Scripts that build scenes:
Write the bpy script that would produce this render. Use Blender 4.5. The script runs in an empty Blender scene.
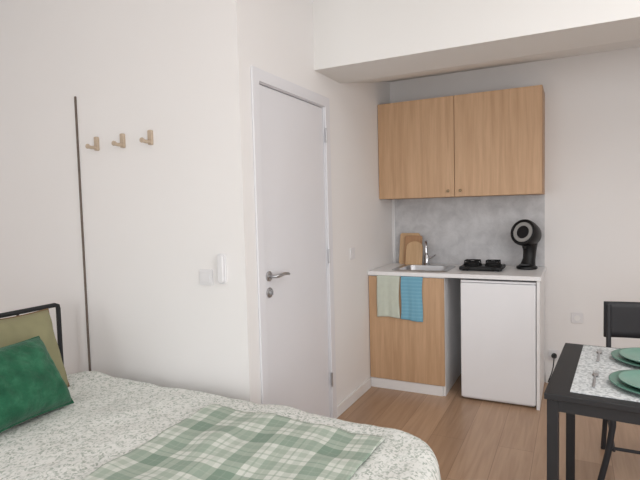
import bpy, bmesh, math, random
from mathutils import Vector, Matrix, Euler, noise
random.seed(4)
sc=bpy.context.scene
COL=bpy.context.collection
sc.view_settings.view_transform='Standard'
sc.view_settings.look='None'
sc.view_settings.exposure=0.0

# ------------------------------------------------------------ materials
def srgb(r,g,b):
    def f(c):
        c/=255.0
        return c/12.92 if c<=.04045 else ((c+.055)/1.055)**2.4
    return (f(r),f(g),f(b),1)
class NT:
    def __init__(s,name):
        s.m=bpy.data.materials.new(name); s.m.use_nodes=True
        s.t=s.m.node_tree; s.b=s.t.nodes['Principled BSDF']
    def n(s,typ,**kw):
        nd=s.t.nodes.new(typ)
        for k,v in kw.items():
            setattr(nd,k,v)
        return nd
    def l(s,a,b): s.t.links.new(a,b)
    def coords(s,scale=(1,1,1),rot=(0,0,0),kind='Object'):
        tc=s.n('ShaderNodeTexCoord'); mp=s.n('ShaderNodeMapping')
        mp.inputs['Scale'].default_value=scale; mp.inputs['Rotation'].default_value=rot
        s.l(tc.outputs[kind],mp.inputs['Vector']); return mp.outputs[0]
    def ramp(s,fac,stops,interp='LINEAR'):
        r=s.n('ShaderNodeValToRGB'); r.color_ramp.interpolation=interp
        e=r.color_ramp.elements
        while len(e)<len(stops): e.new(0.5)
        for i,(p,c) in enumerate(stops): e[i].position=p; e[i].color=c
        s.l(fac,r.inputs[0]); return r.outputs[0]
    def mix(s,fac,a,b,mode='MIX'):
        m=s.n('ShaderNodeMix',data_type='RGBA',blend_type=mode)
        for v,i in ((fac,0),(a,6),(b,7)):
            if hasattr(v,'links'): s.l(v,m.inputs[i])
            else: m.inputs[i].default_value=v
        return m.outputs[2]
    def math(s,op,a,b=None,c=None):
        m=s.n('ShaderNodeMath',operation=op)
        for i,v in enumerate((a,b,c)):
            if v is None: continue
            if hasattr(v,'links'): s.l(v,m.inputs[i])
            else: m.inputs[i].default_value=v
        return m.outputs[0]
    def bump(s,h,strength=.2,dist=.01):
        b=s.n('ShaderNodeBump'); b.inputs['Strength'].default_value=strength; b.inputs['Distance'].default_value=dist
        s.l(h,b.inputs['Height']); s.l(b.outputs[0],s.b.inputs['Normal'])
def plain(name,c,rough=.5,metal=0,var=.03,nscale=12,bump=0,bscale=200,spec=None,sheen=0):
    k=NT(name); v=k.coords()
    nz=k.n('ShaderNodeTexNoise'); nz.inputs['Scale'].default_value=nscale; k.l(v,nz.inputs['Vector'])
    d=tuple(x*(1-var) for x in c[:3])+(1,); l=tuple(min(1,x*(1+var)) for x in c[:3])+(1,)
    k.l(k.ramp(nz.outputs['Fac'],[(.3,d),(.7,l)]),k.b.inputs['Base Color'])
    k.b.inputs['Roughness'].default_value=rough; k.b.inputs['Metallic'].default_value=metal
    if spec is not None: k.b.inputs['Specular IOR Level'].default_value=spec
    if sheen: k.b.inputs['Sheen Weight'].default_value=sheen
    if bump:
        n2=k.n('ShaderNodeTexNoise'); n2.inputs['Scale'].default_value=bscale; k.l(v,n2.inputs['Vector']); k.bump(n2.outputs['Fac'],bump,.002)
    return k.m
def wood(name,c1,c2,axis='z',scale=1,rough=.5,contrast=.5):
    k=NT(name); s={'z':(14,14,.7),'x':(.7,14,14),'y':(14,.7,14)}[axis]
    v=k.coords(tuple(a*scale for a in s))
    n=k.n('ShaderNodeTexNoise'); n.inputs['Scale'].default_value=2.2; n.inputs['Detail'].default_value=6; n.inputs['Distortion'].default_value=.6; k.l(v,n.inputs['Vector'])
    n2=k.n('ShaderNodeTexNoise'); n2.inputs['Scale'].default_value=9; n2.inputs['Detail'].default_value=3; k.l(v,n2.inputs['Vector'])
    a=k.ramp(n.outputs['Fac'],[(.3,c1),(.7,c2)])
    b=k.ramp(n2.outputs['Fac'],[(.35,(.88,.86,.84,1)),(.6,(1,1,1,1))])
    k.l(k.mix(contrast,a,b,'MULTIPLY'),k.b.inputs['Base Color']); k.b.inputs['Roughness'].default_value=rough
    return k.m
M_wall=plain('wall_paint',srgb(237,235,234),.9,0,.006,2,.08,120,spec=.2)
M_ceil=plain('ceiling_paint',srgb(238,238,237),.9,0,.006,2,spec=.2)
M_beam=plain('beam_paint',srgb(234,233,231),.9,0,.006,2,spec=.2)
M_trim=plain('trim_white',srgb(236,235,234),.45,0,.01)
M_door=plain('door_white',srgb(228,228,232),.42,0,.008,3)
M_white=plain('white_laminate',srgb(240,240,241),.35,0,.008)
M_fridge=plain('fridge_enamel',srgb(240,241,244),.3,0,.006,3)
M_oak=wood('oak_laminate',srgb(190,154,119),srgb(208,172,137),'z')
M_oakdark=wood('oak_edge',srgb(172,134,100),srgb(190,153,118),'z')
M_board=wood('board_wood',srgb(200,162,122),srgb(216,182,142),'z',2)
M_board2=wood('board_wood_dark',srgb(172,130,94),srgb(190,148,110),'z',2)
M_peg=wood('peg_wood',srgb(184,166,146),srgb(200,182,162),'y',3)
M_black=plain('black_metal',srgb(32,33,36),.5,0,.05,20,spec=.4)
M_chair=plain('charcoal_metal',srgb(46,47,51),.5,0,.05,20,spec=.4)
M_blackgloss=plain('black_plastic',srgb(16,16,18),.42,0,.05,20,spec=.35)
M_iron=plain('cast_iron',srgb(22,22,23),.65,0,.1,40,spec=.3)
M_greydark=plain('grey_plastic',srgb(80,81,84),.45,0,.04)
M_face=plain('grey_ring_plastic',srgb(158,157,155),.4,0,.03)
M_steel=plain('brushed_steel',srgb(190,190,192),.28,1,.04,30)
M_chrome=plain('chrome',srgb(205,205,208),.12,1,.02)
M_brass=plain('aged_brass',srgb(140,122,96),.35,1,.05)
M_strip=plain('dark_wood_strip',srgb(104,92,84),.6,0,.1,30)
M_plastic=plain('switch_plastic',srgb(228,227,229),.35,0,.01)
M_plate=plain('green_stoneware',srgb(112,152,138),.3,0,.08,14)
M_platelow=plain('green_stoneware_dark',srgb(84,126,112),.3,0,.08,14)
M_mattress=plain('mattress_fabric',srgb(225,225,222),.9)

def mk_floor():
    k=NT('oak_laminate_floor'); tc=k.n('ShaderNodeTexCoord'); mp=k.n('ShaderNodeMapping'); mp.inputs['Rotation'].default_value=(0,0,math.radians(90))
    k.l(tc.outputs['Object'],mp.inputs['Vector']); v=mp.outputs[0]
    br=k.n('ShaderNodeTexBrick'); br.offset=.37; br.inputs['Scale'].default_value=1; br.inputs['Brick Width'].default_value=1.25; br.inputs['Row Height'].default_value=.19
    br.inputs['Mortar Size'].default_value=.0014; br.inputs['Mortar Smooth'].default_value=.4; br.inputs['Bias'].default_value=0
    br.inputs['Color1'].default_value=srgb(172,140,113); br.inputs['Color2'].default_value=srgb(193,160,132); br.inputs['Mortar'].default_value=srgb(142,112,88)
    k.l(v,br.inputs['Vector'])
    m2=k.n('ShaderNodeMapping'); m2.inputs['Scale'].default_value=(.9,14,1); k.l(v,m2.inputs['Vector'])
    n=k.n('ShaderNodeTexNoise'); n.inputs['Scale'].default_value=2.5; n.inputs['Detail'].default_value=7; n.inputs['Distortion'].default_value=.8; k.l(m2.outputs[0],n.inputs['Vector'])
    g=k.ramp(n.outputs['Fac'],[(.3,(.80,.76,.72,1)),(.62,(1,1,1,1))])
    k.l(k.mix(.9,br.outputs['Color'],g,'MULTIPLY'),k.b.inputs['Base Color']); k.b.inputs['Roughness'].default_value=.33
    return k.m
M_floor=mk_floor()
def mk_splash():
    k=NT('grey_concrete_splashback'); v=k.coords()
    n=k.n('ShaderNodeTexNoise'); n.inputs['Scale'].default_value=7; n.inputs['Detail'].default_value=9; n.inputs['Roughness'].default_value=.68; n.inputs['Distortion'].default_value=.3; k.l(v,n.inputs['Vector'])
    k.l(k.ramp(n.outputs['Fac'],[(.32,srgb(178,178,181)),(.5,srgb(196,196,198)),(.68,srgb(212,212,214))]),k.b.inputs['Base Color']); k.b.inputs['Roughness'].default_value=.5
    return k.m
M_splash=mk_splash()
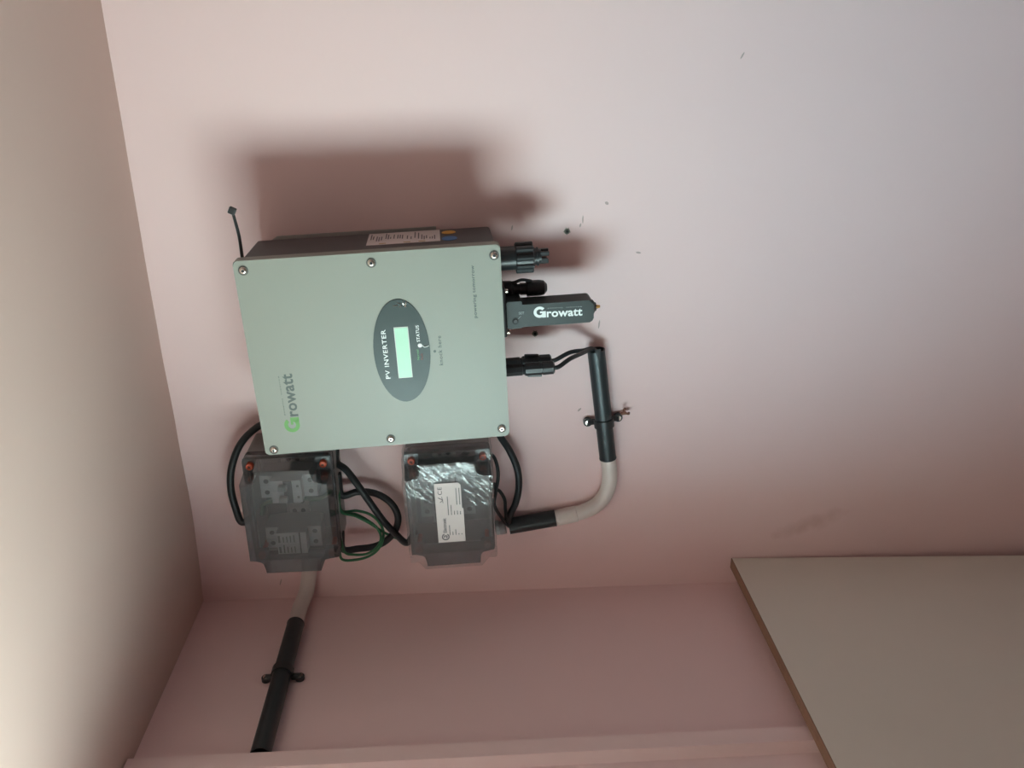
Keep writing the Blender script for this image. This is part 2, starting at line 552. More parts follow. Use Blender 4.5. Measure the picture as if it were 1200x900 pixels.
# display: oval panel, lcd, prints
bm = bmesh.new(); prism(bm, ellipse(0.0007, -0.0312, 0.0685, 0.0352), 0.001, -0.0011, 0.0004)
oval = obj('display_panel', bm, M['oval'], inv)
bm = bmesh.new(); box(bm, (-0.0347, -0.0014, -0.0415), (0.0333, -0.0009, -0.0237)); obj('display_bezel', bm, M['lcd_rim'], oval, 0)
bm = bmesh.new(); box(bm, (-0.0336, -0.0017, -0.0406), (0.0322, -0.0012, -0.0246)); obj('display_screen', bm, M['lcd'], oval, 0)
text('printed_title', 'PV INVERTER', 0.0655, 0.0056, (-0.0342, -0.0011, -0.0134), M['ink_white'], oval, 0.0, 0.012, 1.12)
text('printed_status', 'STATUS', 0.0215, 0.0040, (0.0123, -0.0011, -0.0548), M['ink_white'], oval, 0.0, 0.012, 1.1)
text('printed_normal', 'Normal', 0.0140, 0.0028, (-0.0120, -0.0011, -0.0520), M['ink_dgreen'], oval, 0.0, 0.01)
text('printed_fault', 'Fault', 0.0085, 0.0026, (-0.0120, -0.0011, -0.0566), M['ink_red'], oval, 0.0, 0.01)
bm = bmesh.new(); cyl(bm, (0.0075, -0.0008, -0.0543), (0.0075, -0.0021, -0.0543), 0.0028, 18, 0.0004); obj('status_light', bm, M['ink_white'], oval)
# lifted edge of the protective film: a thin curled lip, its glare painted in white
for pts, r in (([(0.0072, -0.0014, -0.0568), (0.0050, -0.0022, -0.0600), (0.0062, -0.0016, -0.0655)], 0.0006),):
    bm = bmesh.new(); tube(bm, pts, r, 6, 5); obj('film_crease', bm, M['ink_white'], oval)
bm = bmesh.new()
random.seed(3)
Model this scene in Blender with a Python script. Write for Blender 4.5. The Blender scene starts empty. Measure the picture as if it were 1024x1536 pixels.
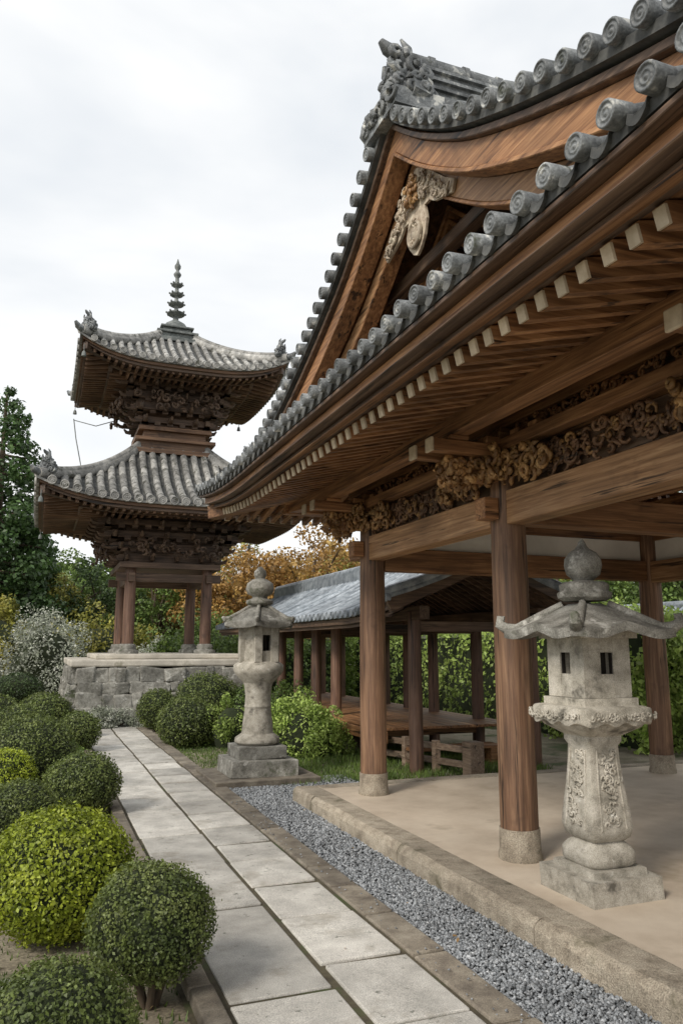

→ **Given instruction**
Scan the material above for the string "pixels" and report each line where you find it.

→ **Solution**
Keep writing the Blender script for this image. This is part 2, starting at line 552. More parts follow. Use Blender 4.5. Measure the picture as if it were 1200x900 pixels.
Model this scene in Blender with a Python script. Write for Blender 4.5. The Blender scene starts empty. Measure the picture as if it were 1024x1536 pixels.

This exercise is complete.